Setiap insan yang menikah pasti memiliki banyak perbedaan. Hal itu membuat pernikahan akan selalu bergerak dan bertumbuh dengan dinamika. Kurang-kurang pandai mengelola dinamika ini bisamenimbulkan perselisihan yang berujung pada pertengkaran bahkan perceraian. Kalau sudah cerai banyak yang dikorbankan, terutama anak-anak. Dalam pengantar buku “Di Jalan Dakwah Aku Menikah” Umi Ida menjelaskan bahwa pernikahan adalah peristiwa fitrah, fiqhiyah, dakwah, tarbiyah, sosial dan budaya yang semuanya harus dipertemukan secara seimbang. Tidak boleh ada salah satu kepentingan yang mendominasi sehingga pernikahan tidak terkesan seperti penjajahan kaum laki-laki kepda kaum perempuan. Mungkin juga sebaliknya. Mencoba untuk memperaktikan nasehat Umi Ida ini saya dan keluarga saling memebri waktu untukmengenal satu sama lain, sabar dan mudah-mudah memaafkan. Berkomunikasi dua arah dalam urusan-urusan dan yag paling pasti saling mengapresiasi. Dalam pengantarnya tersebut Umi Ida mengutip ayat Al-Quran yang berbunyi “Hai manusia, sesungguhnya Kami menciptakan kamu dari seorang laki-laki dan seorang perempuan dan menjadikan kamu berbangsa-bangsa dan bersuku-suku supaya kamu saling mengenal” (Q.S. Al-Hujurat: 13)

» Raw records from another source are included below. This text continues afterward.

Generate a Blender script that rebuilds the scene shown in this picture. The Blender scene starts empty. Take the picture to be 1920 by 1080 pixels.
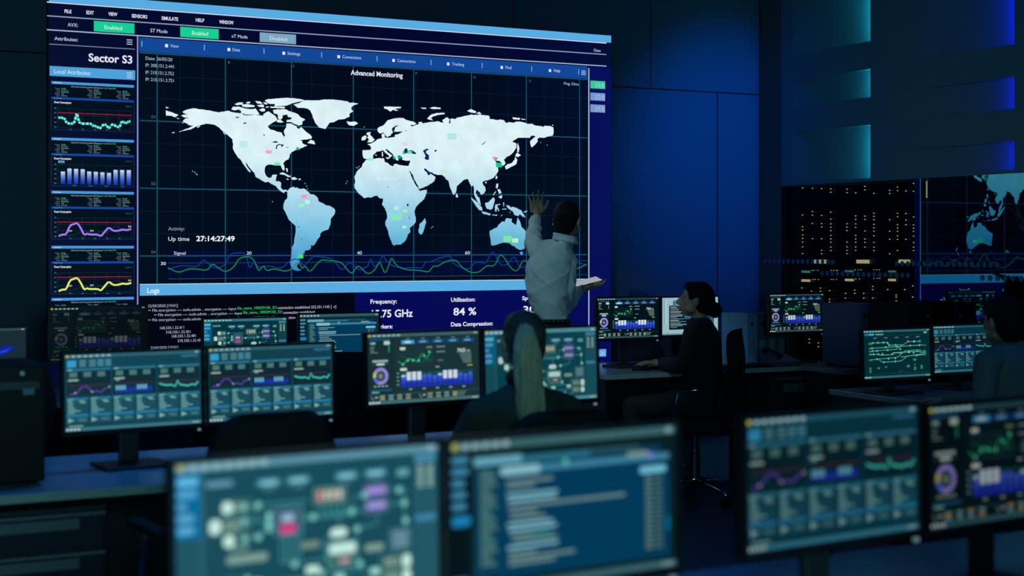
import bpy, bmesh, math, random
from mathutils import Vector, Matrix, Euler
from mathutils.geometry import tessellate_polygon
random.seed(7)
SC = bpy.context.scene
COL = SC.collection
PI = math.pi
def R(a): return a*PI/180

# ------------------------------------------------------------------ camera
F, CX, HY = 2840.0, 960.0, 461.0        # focal length in px, centre x, horizon y
TH = R(28)
CT, ST = math.cos(TH), math.sin(TH)
CAMH = 1.5
cam_d = bpy.data.cameras.new('camera')
cam = bpy.data.objects.new('camera', cam_d)
COL.objects.link(cam)
cam.location = (0, 0, CAMH)
cam.rotation_euler = (R(90), 0, -TH)
cam_d.sensor_width = 36
cam_d.lens = F/1920*36
cam_d.shift_y = -(540-HY)/1920
cam_d.clip_start = .05
cam_d.clip_end = 100
cam_d.dof.use_dof = True
cam_d.dof.focus_distance = 9.6
cam_d.dof.aperture_fstop = 2.35
SC.camera = cam
# ------------------------------------------------------------------ view
SC.view_settings.view_transform = 'Standard'
SC.view_settings.look = 'None'
SC.view_settings.gamma = 1
SC.view_settings.use_curve_mapping = False
SC.view_settings.exposure = 0
# ------------------------------------------------------------------ world
W = bpy.data.worlds.new('world'); SC.world = W; W.use_nodes = True
bg = W.node_tree.nodes['Background']
bg.inputs[0].default_value = (.01, .30, .50, 1)
bg.inputs[1].default_value = .011

def s2l(c):
    c = c/255
    return c/12.92 if c <= .04045 else ((c+.055)/1.055)**2.4
def L3(c): return (s2l(c[0]), s2l(c[1]), s2l(c[2]), 1)

# ------------------------------------------------------------------ projection helpers (room axes: x along the video wall, y towards it)
def cam2room(xc, d): return (xc*CT + d*ST, -xc*ST + d*CT)
def P_d(px, py, d):
    X, Y = cam2room((px-CX)/F*d, d)
    return Vector((X, Y, CAMH + (HY-py)/F*d))
def P_y(px, py, Y):
    a = (px-CX)/F
    return P_d(px, py, Y/(CT - a*ST))
def P_x(px, py, X):
    a = (px-CX)/F
    return P_d(px, py, X/(ST + a*CT))

# ------------------------------------------------------------------ materials
MATS = {}
def mat(name, col, rough=.5, metal=0, spec=.5, bump=0, bscale=40, noise=0, stretch=(1,1,1), emis=None, estr=1, coat=0, detail=3):
    if name in MATS: return MATS[name]
    m = bpy.data.materials.new(name); m.use_nodes = True
    nt = m.node_tree; b = nt.nodes['Principled BSDF']
    b.inputs['Base Color'].default_value = (*col, 1)
    b.inputs['Roughness'].default_value = rough
    b.inputs['Metallic'].default_value = metal
    b.inputs['Specular IOR Level'].default_value = spec
    b.inputs['Coat Weight'].default_value = coat
    if emis:
        b.inputs['Emission Color'].default_value = (*emis, 1)
        b.inputs['Emission Strength'].default_value = estr
    if bump or noise:
        tc = nt.nodes.new('ShaderNodeTexCoord'); mp = nt.nodes.new('ShaderNodeMapping')
        mp.inputs['Scale'].default_value = stretch
        nz = nt.nodes.new('ShaderNodeTexNoise'); nz.inputs['Scale'].default_value = bscale; nz.inputs['Detail'].default_value = detail
        nt.links.new(tc.outputs['Object'], mp.inputs[0]); nt.links.new(mp.outputs[0], nz.inputs['Vector'])
        if bump:
            bp = nt.nodes.new('ShaderNodeBump'); bp.inputs['Strength'].default_value = bump; bp.inputs['Distance'].default_value = .02
            nt.links.new(nz.outputs['Fac'], bp.inputs['Height']); nt.links.new(bp.outputs[0], b.inputs['Normal'])
        if noise:
            mx = nt.nodes.new('ShaderNodeMix'); mx.data_type = 'RGBA'
            mx.inputs[6].default_value = (*[c*(1-noise) for c in col], 1)
            mx.inputs[7].default_value = (*[min(1, c*(1+noise)) for c in col], 1)
            nt.links.new(nz.outputs['Fac'], mx.inputs[0]); nt.links.new(mx.outputs[2], b.inputs['Base Color'])
    MATS[name] = m
    return m
def emit_mat(name, col, strength):
    if name in MATS: return MATS[name]
    m = bpy.data.materials.new(name); m.use_nodes = True
    nt = m.node_tree; nt.nodes.remove(nt.nodes['Principled BSDF'])
    e = nt.nodes.new('ShaderNodeEmission'); e.inputs[0].default_value = (*col, 1); e.inputs[1].default_value = strength
    nt.links.new(e.outputs[0], nt.nodes['Material Output'].inputs[0])
    MATS[name] = m
    return m

M_WALL = mat('painted_wall', (.05, .082, .14), .62, bump=.05, bscale=60)
M_WALL_DARK = mat('dark_wall', (.10, .16, .17), .8, bump=.05, bscale=60)
M_PANEL = mat('wall_panel', (.09, .30, .44), .5, bump=.02, bscale=30)
M_SEAM = mat('seam', (.01, .01, .012), .8)
M_FLOOR = mat('floor', (.09, .12, .18), .38, bump=.03, bscale=25, noise=.15)
M_CEIL = mat('ceiling', (.05, .06, .07), .9, noise=.1)
M_BLACK = mat('black_plastic', (.010, .011, .013), .5, spec=.18, bump=.03, bscale=300)
M_BEZEL = mat('bezel_plastic', (.010, .013, .015), .38, noise=.1)
M_STAND = mat('stand_metal', (.035, .042, .045), .45, .3, noise=.1)
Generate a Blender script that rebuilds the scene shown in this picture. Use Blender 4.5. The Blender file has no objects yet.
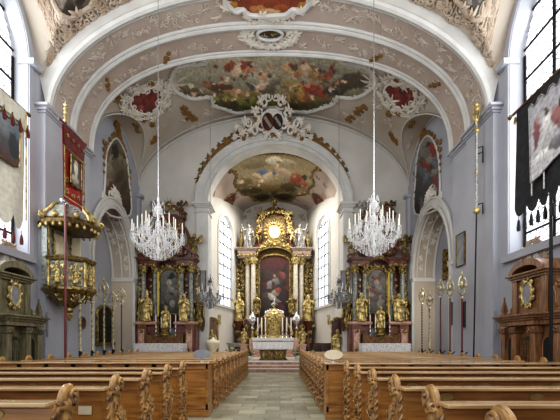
import bpy, math, random
from mathutils import Vector, Matrix, noise
PI = math.pi
R = math.radians
rnd = random.Random(11)
C = bpy.context.scene.collection
sc = bpy.context.scene
# ---------------------------------------------------------------- survey of the church (metres)
F, H, VX, VY = 350.0, 1.575, 280.0, 341.0      # lens in pixels, eye height, vanishing point

def onY(px, py, Y):
    return Vector(((px - VX) / F * Y, Y, H + (VY - py) / F * Y))

def onX(px, py, X):
    Y = X * F / (px - VX)
    return Vector((X, Y, H + (VY - py) / F * Y))

XC = -0.35
def sup(x, a, b, n):
    t = abs(x) / a
    return 0.0 if t >= 1 else b * (1 - t ** n) ** (1 / n)

def ceil_far(x, y):            # bay in front of the chancel, two side lunettes
    m = 9.6 + sup(x - XC, 7.6, 4.5, 2.0)
    t = abs(y - 16.9) / 2.6
    l = 9.6 + (2.45 * math.sqrt(max(0, 1 - t * t)))
    return max(m, l)

def ceil_near(x, y):
    m = 9.3 + sup(x - XC, 7.6, 4.3, 2.0)
    t = abs(y - 8.5) / 3.0
    l = 9.3 + (3.5 * math.sqrt(max(0, 1 - t * t)))
    return max(m, l)

def arch_z(x, y):              # broad transverse arch
    n = 2.0 + 0.4 * (y - 11.5) / 2.4
    return 9.1 + sup(x - XC, 7.27, 4.08, n)

def ceil_ch(x, y):
    m = 9.3 + sup(x + 0.4, 4.3, 3.6, 2.0)
    t = abs(y - 24.6) / 2.0
    l = 9.3 + 2.0 * math.sqrt(max(0, 1 - t * t))
    return max(m, l)

def hit(px, py, f, y0, y1):
    d = Vector(((px - VX) / F, 1, (VY - py) / F))
    n = 600
    for i in range(n + 1):
        Y = y0 + (y1 - y0) * i / n
        if H + d.z * Y >= f(d.x * Y, Y):
            return Vector((d.x * Y, Y, f(d.x * Y, Y)))
    Y = y1
    return Vector((d.x * Y, Y, f(d.x * Y, Y)))

# ---------------------------------------------------------------- mesh builder
class MB:
    def __init__(s, M=None):
        s.v = []; s.f = []; s.M = M
    def add(s, vs, fs):
        b = len(s.v)
        if s.M is not None:
            vs = [s.M @ Vector(p) for p in vs]
        s.v += [tuple(p) for p in vs]
        s.f += [tuple(b + i for i in f) for f in fs]
        return s
    def box(s, x0, x1, y0, y1, z0, z1):
        return s.add([(x0,y0,z0),(x1,y0,z0),(x1,y1,z0),(x0,y1,z0),(x0,y0,z1),(x1,y0,z1),(x1,y1,z1),(x0,y1,z1)],
              [(0,3,2,1),(4,5,6,7),(0,1,5,4),(1,2,6,5),(2,3,7,6),(3,0,4,7)])
    def lathe(s, prof, c=(0,0,0), n=16, fold=0.0, k=7, sx=1, sy=1, ph=0, twist=3.0):
        vs = []; fs = []
        m = len(prof)
        for (r, z) in prof:
            for i in range(n):
                a = 2*PI*i/n + ph
                rr = r*(1 + fold*math.sin(k*a + twist*z))
                vs.append((c[0]+rr*sx*math.cos(a), c[1]+rr*sy*math.sin(a), c[2]+z))
        for j in range(m-1):
            for i in range(n):
                i2 = (i+1) % n
                fs.append((j*n+i, j*n+i2, (j+1)*n+i2, (j+1)*n+i))
        fs.append(tuple(reversed(range(n))))
        fs.append(tuple((m-1)*n+i for i in range(n)))
        return s.add(vs, fs)
    def ball(s, c, r, n=10, m=7):
        if isinstance(r, (int, float)): r = (r, r, r)
        vs = [(c[0], c[1], c[2]-r[2])]; fs = []
        for j in range(1, m):
            t = -PI/2 + PI*j/m
            for i in range(n):
                a = 2*PI*i/n
                vs.append((c[0]+r[0]*math.cos(t)*math.cos(a), c[1]+r[1]*math.cos(t)*math.sin(a), c[2]+r[2]*math.sin(t)))
        vs.append((c[0], c[1], c[2]+r[2]))
        for i in range(n):
            fs.append((0, 1+(i+1) % n, 1+i))
        for j in range(m-2):
            for i in range(n):
                a = 1+j*n+i; b = 1+j*n+(i+1) % n
                fs.append((a, b, b+n, a+n))
        L = len(vs)-1
        for i in range(n):
            fs.append((L, 1+(m-2)*n+i, 1+(m-2)*n+(i+1) % n))
        return s.add(vs, fs)
    def tube(s, pts, r, n=6, closed=False):
        pts = [Vector(p) for p in pts]
        k = len(pts)
        rs = r if isinstance(r, (list, tuple)) else [r]*k
        vs = []; fs = []
        up = None
        for i, p in enumerate(pts):
            if closed: t = pts[(i+1) % k]-pts[i-1]
            else: t = pts[min(i+1, k-1)]-pts[max(i-1, 0)]
            if t.length < 1e-9: t = Vector((0, 0, 1))
            t.normalize()
            if up is None:
                up = t.orthogonal().normalized()
            else:
                up = up - t*up.dot(t)
                if up.length < 1e-6: up = t.orthogonal()
                up.normalize()
            w = t.cross(up)
            for j in range(n):
                a = 2*PI*j/n
                vs.append(p + (up*math.cos(a)+w*math.sin(a))*rs[i])
        for i in range(k if closed else k-1):
            for j in range(n):
                a = i*n+j; b = i*n+(j+1) % n
                c = ((i+1) % k)*n+(j+1) % n; d = ((i+1) % k)*n+j
                fs.append((a, b, c, d))
        if not closed:
            fs.append(tuple(reversed(range(n))))
            fs.append(tuple((k-1)*n+j for j in range(n)))
        return s.add(vs, fs)
    def prism(s, poly, P, d0, d1):
        """poly in (a, b); P(a, b, d) gives the point"""
        n = len(poly)
        vs = [P(a, b, d0) for a, b in poly]+[P(a, b, d1) for a, b in poly]
        fs = [tuple(range(n)), tuple(reversed(range(n, 2*n)))]
        fs += [(i, n+i, n+(i+1) % n, (i+1) % n) for i in range(n)]
        return s.add(vs, fs)
    def octa(s, c, r, h):
        x, y, z = c
        return s.add([(x+r,y,z),(x,y+r,z),(x-r,y,z),(x,y-r,z),(x,y,z+h),(x,y,z-h)],
                     [(0,1,4),(1,2,4),(2,3,4),(3,0,4),(1,0,5),(2,1,5),(3,2,5),(0,3,5)])
    def grid(s, P, nu, nv):
        vs = [P(i/nu, j/nv) for j in range(nv+1) for i in range(nu+1)]
        fs = [(j*(nu+1)+i, j*(nu+1)+i+1, (j+1)*(nu+1)+i+1, (j+1)*(nu+1)+i) for j in range(nv) for i in range(nu)]
        return s.add(vs, fs)
    def mesh(s, name, angle=40, smooth=True):
        me = bpy.data.meshes.new(name)
        me.from_pydata(s.v, [], s.f)
        me.update()
        if smooth:
            me.polygons.foreach_set('use_smooth', [True]*len(me.polygons))
            me.set_sharp_from_angle(angle=R(angle))
        return me
    def build(s, name, mat, parent=None, angle=40, smooth=True, bevel=0):
        o = bpy.data.objects.new(name, s.mesh(name, angle, smooth))
        o.data.materials.append(mat)
        C.objects.link(o)
        if parent: o.parent = parent
        if bevel:
            m = o.modifiers.new('bev', 'BEVEL'); m.width = bevel; m.segments = 2; m.limit_method = 'ANGLE'; m.angle_limit = R(50)
        return o

def tag(o, label, cat, group=None):
    o['label'] = label; o['category'] = cat
    if group: o['group'] = group
    return o
def thing(name, label, cat, loc=(0,0,0), rz=0, group=None):
    o = bpy.data.objects.new(name, None); C.objects.link(o)
    o.empty_display_size = 0.2
    o.location = loc; o.rotation_euler = (0, 0, rz)
    return tag(o, label, cat, group)
def struct(name, mb, m, parent=None, angle=40, smooth=True):
    o = mb.build(name, m, parent, angle, smooth)
    o['kind'] = 'structure'
    return o
KIDS = {}
def kids(o):
    return [c for c in bpy.data.objects if c.parent == o]
def copy_tree(o, parent=None):
    c = o.copy(); C.objects.link(c)
    if parent: c.parent = parent
    for ch in kids(o):
        copy_tree(ch, c)
    return c
def dup(o, loc, label, rz=None, group=None, scale=None):
    c = copy_tree(o); c.location = loc; c['label'] = label
    if rz is not None: c.rotation_euler = (0, 0, rz)
    if group: c['group'] = group
    if scale: c.scale = (scale,)*3 if isinstance(scale, (int, float)) else scale
    return c

# ---------------------------------------------------------------- materials
def lin(h):
    h = h.lstrip('#')
    out = []
    for i in (0, 2, 4):
        v = int(h[i:i+2], 16)/255
        out.append(v/12.92 if v <= 0.04045 else ((v+0.055)/1.055)**2.4)
    return tuple(out)
def mat(name, col, col2=None, scale=3.0, rough=0.6, metal=0.0, bump=0.0, bscale=None, lo=0.35, hi=0.65, distort=0.0, stretch=None, emit=0, coat=0, spec=None, detail=6):
    m = bpy.data.materials.new(name); m.use_nodes = True
    nt = m.node_tree; b = nt.nodes['Principled BSDF']
    b.inputs['Roughness'].default_value = rough
    b.inputs['Metallic'].default_value = metal
    if spec is not None: b.inputs['Specular IOR Level'].default_value = spec
    if coat:
        b.inputs['Coat Weight'].default_value = coat; b.inputs['Coat Roughness'].default_value = 0.12
    c1 = lin(col)+(1,)
    tc = nt.nodes.new('ShaderNodeTexCoord'); mp = nt.nodes.new('ShaderNodeMapping')
    nt.links.new(tc.outputs['Object'], mp.inputs[0])
    if stretch: mp.inputs['Scale'].default_value = stretch
    if col2:
        n = nt.nodes.new('ShaderNodeTexNoise'); n.inputs['Scale'].default_value = scale
        n.inputs['Detail'].default_value = detail; n.inputs['Distortion'].default_value = distort
        nt.links.new(mp.outputs[0], n.inputs['Vector'])
        cr = nt.nodes.new('ShaderNodeValToRGB')
        cr.color_ramp.elements[0].position = lo; cr.color_ramp.elements[1].position = hi
        cr.color_ramp.elements[0].color = c1; cr.color_ramp.elements[1].color = lin(col2)+(1,)
        nt.links.new(n.outputs['Fac'], cr.inputs[0])
        nt.links.new(cr.outputs[0], b.inputs['Base Color'])
        if emit: nt.links.new(cr.outputs[0], b.inputs['Emission Color'])
    else:
        b.inputs['Base Color'].default_value = c1
        if emit: b.inputs['Emission Color'].default_value = c1
    if emit: b.inputs['Emission Strength'].default_value = emit
    if bump:
        n2 = nt.nodes.new('ShaderNodeTexNoise'); n2.inputs['Scale'].default_value = bscale or scale*3
        n2.inputs['Detail'].default_value = 5
        nt.links.new(mp.outputs[0], n2.inputs['Vector'])
        bp = nt.nodes.new('ShaderNodeBump'); bp.inputs['Strength'].default_value = bump; bp.inputs['Distance'].default_value = 0.03
        nt.links.new(n2.outputs['Fac'], bp.inputs['Height']); nt.links.new(bp.outputs[0], b.inputs['Normal'])
    return m
M = {}
M['wall'] = mat('plaster_wall', '#9c9da3', '#abacb1', 0.5, 0.9)
M['wallc'] = mat('plaster_cream', '#bcb8af', '#c9c5bc', 0.6, 0.9)
M['vault'] = mat('vault_plaster', '#a39686', '#b3a99b', 0.45, 0.9)
M['pink'] = mat('pink_plaster', '#a8968a', '#b5a79b', 0.8, 0.9)
M['trim'] = mat('white_stucco', '#b9b7b1', '#c6c4be', 1.5, 0.8)
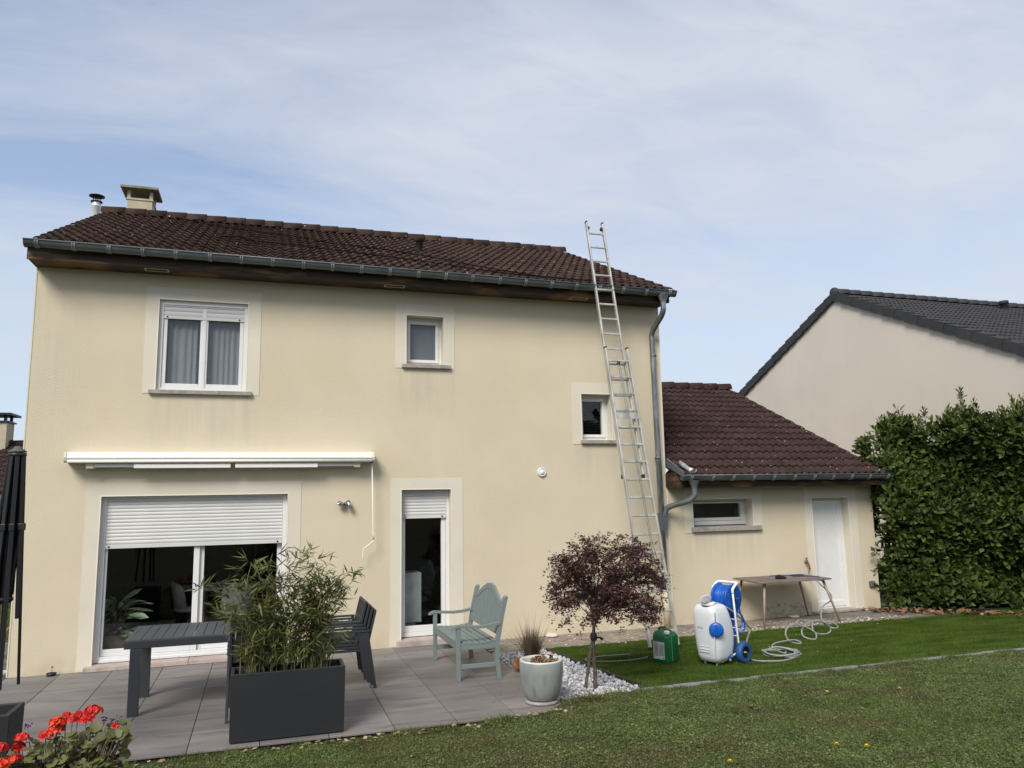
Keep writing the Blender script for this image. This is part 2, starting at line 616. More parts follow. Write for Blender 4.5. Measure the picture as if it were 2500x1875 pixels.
POTM = mat('pale_green_glaze', (0.245, 0.265, 0.248), rough=0.4, var=0.10, vs=5, stretch=(1, 1, 0.35), col2=(0.18, 0.21, 0.197), c2_scale=9, c2_lo=0.52, c2_hi=0.68)
add_mix(POTM, f_noise(7.0, 0.62, 0.70, stretch=(3, 3, 0.25), strength=0.6), (0.13, 0.16, 0.15))
POTR = mat('pot_rim', (0.56, 0.56, 0.50), rough=0.5, var=0.12, vs=12)
TERR = mat('terrace_stone', (0.166, 0.150, 0.142), rough=0.55, var=0.12, vs=1.6, stretch=(0.7, 2.2, 1), col2=(0.215, 0.198, 0.190), c2_scale=1.1, c2_lo=0.40, c2_hi=0.70, bump=0.04, bs=60, obj=0.15, spec=0.45)
add_mix(TERR, f_noise(3.0, 0.52, 0.68, stretch=(0.5, 2.6, 1), strength=0.75), (0.112, 0.098, 0.091))
add_mix(TERR, f_spots(7.0, 0.05, 0.12), (0.05, 0.04, 0.03))
PAVER = mat('path_paver', (0.27, 0.225, 0.175), rough=0.95, var=0.2, vs=6, obj=0.12, bump=0.3, bs=90, col2=(0.20, 0.175, 0.15), c2_scale=2.5)
add_mix(PAVER, f_noise(1.7, 0.42, 0.56, strength=0.8, mul=f_band('X', 14, 10.9)), (0.11, 0.095, 0.08))
KERB = mat('kerb_concrete', (0.20, 0.205, 0.215), rough=0.9, var=0.15, vs=8, bump=0.3, bs=60, obj=0.1)
GRAV = mat('white_gravel', (0.44, 0.44, 0.455), rough=0.8, var=0.15, vs=40, isl=0.5)
BED = mat('gravel_bed', (0.10, 0.10, 0.11), rough=1, var=0.4, vs=60)
EARTH = mat('lawn_ground', (0.040, 0.048, 0.016), rough=1, var=0.35, vs=9, col2=(0.065, 0.052, 0.026), c2_scale=1.3, c2_lo=0.48, c2_hi=0.66)
GRASS = mat('lawn_grass', (0.120, 0.158, 0.042), rough=0.6, var=0.25, vs=3, col2=(0.135, 0.132, 0.048), c2_scale=1.15, c2_lo=0.46, c2_hi=0.64, isl=0.45, trans=0.25, spec=0.2)
add_mix(GRASS, f_noise(1.6, 0.53, 0.66, strength=0.7, loc=(5, 2, 0)), (0.125, 0.088, 0.052))
CLOV = mat('lawn_weeds', (0.116, 0.154, 0.050), rough=0.6, var=0.25, vs=3, col2=(0.128, 0.120, 0.056), c2_scale=1.5, c2_lo=0.48, c2_hi=0.66, isl=0.4, trans=0.2, spec=0.25)
TURF = mat('turf_grass', (0.098, 0.155, 0.022), rough=0.6, var=0.45, vs=2.6, stretch=(0.5, 2.6, 1), isl=0.35, trans=0.2, spec=0.2)
TURFG = mat('turf_backing', (0.046, 0.074, 0.012), rough=1, var=0.3, vs=8)
LAUR = mat('laurel_leaf', (0.070, 0.098, 0.024), rough=0.45, var=0.35, vs=1.5, isl=0.55, trans=0.14, spec=0.3)
LAURY = mat('young_laurel_leaf', (0.125, 0.150, 0.036), rough=0.35, var=0.2, vs=2, isl=0.3, trans=0.2)
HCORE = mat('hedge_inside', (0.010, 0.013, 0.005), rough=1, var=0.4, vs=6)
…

Ketiga, menciptakan kemesraan dalam perjuangan dakwah.
Dakwah itu kelihatannya menderita. Ada Nabi yang harus dilempar batu ketiak berdakwha di Thaif, ada Imam Ahmad yang tekena cambukan penguasa saat mempertahankan kedudukan Al-Qur’an, ada Buya Hamka yang terpenjara, ada Buya Natsir yang berjas tambal-tambal saat berjuang mempertahankan kemerdekaan. Tetapi semua penderitaaan hanyalah sawangan mata saja. Jika hati yang menatapnya dengan tatapan yang seksama maka akan terpancar keindahan dan kebahagiaan. Salah satu alasannya adalah karena mereka menciptakan kemesraan dalam perjuangan dakwah. Menikah haruslah saling menguatkan. Menguatkan fisik juga menguatkan hati. Suami istri punya peranan di sini.Pak Cah dan Umi lagi-lagi menjadi Uswah dalam menciptakan kemesraan dan perjuangan dakwah.
Keempat, menebarkan inspirasi.
“Sungguh, manusia itu semuanya merugi.” Kata Allah dalam Firmannya pada Quran Surat Al-Ashr. “Kecuali mereka yang beriman, beramal shalih dan saling berwasiat dalam Al-Haq dan kesabaran.” Rumah tangga yang ideal bukan hanya rumah tangga yang menciptakan bahagia untuk anggota keluarganya sendiri. Rumah tangga yang ideal juga harus hadir menginsiprasi bagi setiap manusia yang bermadu kasih dengan halal. Atas dasar keimanan dan terus melanggengkan amal shalih, dalam konteks kerumahtanggaan Pak Cah dan Umi Ida juga terus tanpa lelah berwasiat pada Al-Haq dan Kesabaran. Menebarkan cinta mereka untuk menginspirasi.
Kami mencintaimu Pak Cah dan Umi. Semoga surga bagi gurunda berdua juga kami murid-muridmu.